== DATA EXTRACT ==

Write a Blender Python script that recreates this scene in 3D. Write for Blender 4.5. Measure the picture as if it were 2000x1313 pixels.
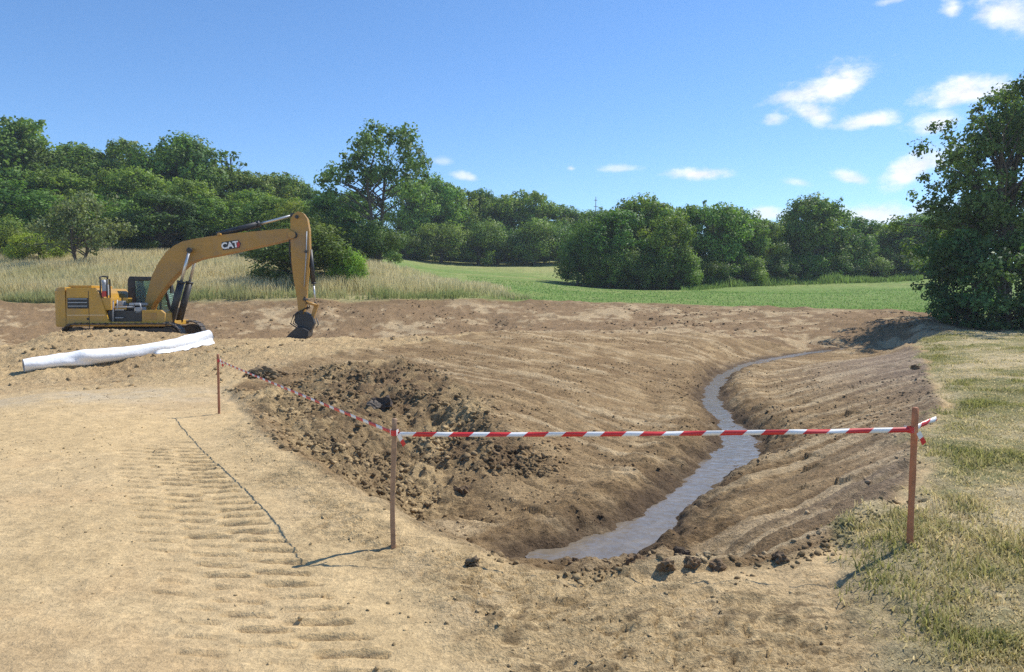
import bpy, bmesh, math, random
import numpy as np
from mathutils import Vector, Matrix

for o in list(bpy.data.objects):
    bpy.data.objects.remove(o, do_unlink=True)
scene = bpy.context.scene
COL = scene.collection

# ---------------------------------------------------------------- camera
FPX, CX, CY, HOR = 1448.0, 1000.0, 656.5, 580.0      # the photograph's pixel geometry (2000 x 1313)
CAMZ = 2.1
PITCH = math.atan((CY - HOR) / FPX)
cam_data = bpy.data.cameras.new('camera')
cam_data.sensor_width = 36.0
cam_data.lens = 36.0 * FPX / 2000.0
cam_data.clip_start = 0.05
cam_data.clip_end = 3000.0
cam = bpy.data.objects.new('camera', cam_data)
cam.location = (0, 0, CAMZ)
cam.rotation_euler = (math.pi / 2 - PITCH, 0, 0)
COL.objects.link(cam)
scene.camera = cam

# ---------------------------------------------------------------- light
SUN_EL, SUN_AZ = math.radians(52.0), math.radians(57.5)   # azimuth from +Y towards +X
sun_dir = Vector((math.sin(SUN_AZ) * math.cos(SUN_EL), math.cos(SUN_AZ) * math.cos(SUN_EL), math.sin(SUN_EL)))
sun_data = bpy.data.lights.new('sun', 'SUN')
sun_data.energy = 4.3
sun_data.angle = math.radians(0.53)
sun_data.color = (1.0, 0.95, 0.875)
sun = bpy.data.objects.new('sun', sun_data)
sun.rotation_euler = (-sun_dir).to_track_quat('-Z', 'Y').to_euler()
sun.location = sun_dir * 60
COL.objects.link(sun)

world = bpy.data.worlds.new('World')
scene.world = world
world.use_nodes = True
world.cycles.sampling_method = "MANUAL"
world.cycles.sample_map_resolution = 256
SKY_STRENGTH = 0.148


def px_dir(px, py):
    xc, yc = (px - CX) / FPX, (CY - py) / FPX
    cp, sp = math.cos(PITCH), math.sin(PITCH)
    return Vector((xc, cp + yc * sp, -sp + yc * cp))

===

• SHORT TASK
Write out again exactly the lines from the start of the data above through the line containing "scene.camera = cam", inclusive, excluding any pictures.

• THE ANSWER
Write a Blender Python script that recreates this scene in 3D. Write for Blender 4.5. Measure the picture as if it were 2000x1313 pixels.
import bpy, bmesh, math, random
import numpy as np
from mathutils import Vector, Matrix

for o in list(bpy.data.objects):
    bpy.data.objects.remove(o, do_unlink=True)
scene = bpy.context.scene
COL = scene.collection

# ---------------------------------------------------------------- camera
FPX, CX, CY, HOR = 1448.0, 1000.0, 656.5, 580.0      # the photograph's pixel geometry (2000 x 1313)
CAMZ = 2.1
PITCH = math.atan((CY - HOR) / FPX)
cam_data = bpy.data.cameras.new('camera')
cam_data.sensor_width = 36.0
cam_data.lens = 36.0 * FPX / 2000.0
cam_data.clip_start = 0.05
cam_data.clip_end = 3000.0
cam = bpy.data.objects.new('camera', cam_data)
cam.location = (0, 0, CAMZ)
cam.rotation_euler = (math.pi / 2 - PITCH, 0, 0)
COL.objects.link(cam)
scene.camera = cam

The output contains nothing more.